Failure analysis of a loader hydraulic cylinder and its end cap structure improvement

Abstract

With the rapid development in the manufacturing sector, lightweight manufacturing has become an inevitable trend. However, achieving lightweight engineering machinery requires the structural redesign of most internal components, including the hydraulic cylinders in hydraulic systems. When evaluating the lifespan of redesigned loader hydraulic cylinders using simulated pulse experiments, it was evident that the fillet weld between the connecting end cap and cylinder barrel failed and fractured before reaching its full lifespan. Consequently, in order to assess the failure conditions of the loader hydraulic cylinder, the generation and extension of the failure cracks were explored using methods such as macroscopic fracturing, hardness testing, metallographic analysis, inclusion component analysis, and finite element analysis. During this process, the end cap structure of hydraulic cylinder was improved using finite element analysis. The results showed that the presence of numerous coarse spherical carbides at the tip of the weld cracks and the formation of dislocation tangles around the carbides, resulting in high stress concentrations and accelerated fatigue crack propagation.
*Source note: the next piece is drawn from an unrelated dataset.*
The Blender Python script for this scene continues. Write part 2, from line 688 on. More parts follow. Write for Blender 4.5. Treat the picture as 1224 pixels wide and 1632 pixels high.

Additionally, the specific welding-joint structure of the hydraulic cylinder, resulting in high stress concentrations and accelerated fatigue crack initiation at the weld. After improving the hydraulic-cylinder end cap structure using finite element analysis, the fatigue life of the hydraulic cylinder was improved. This work provides a theoretical basis for the design and manufacture of lightweight and high-life hydraulic cylinders.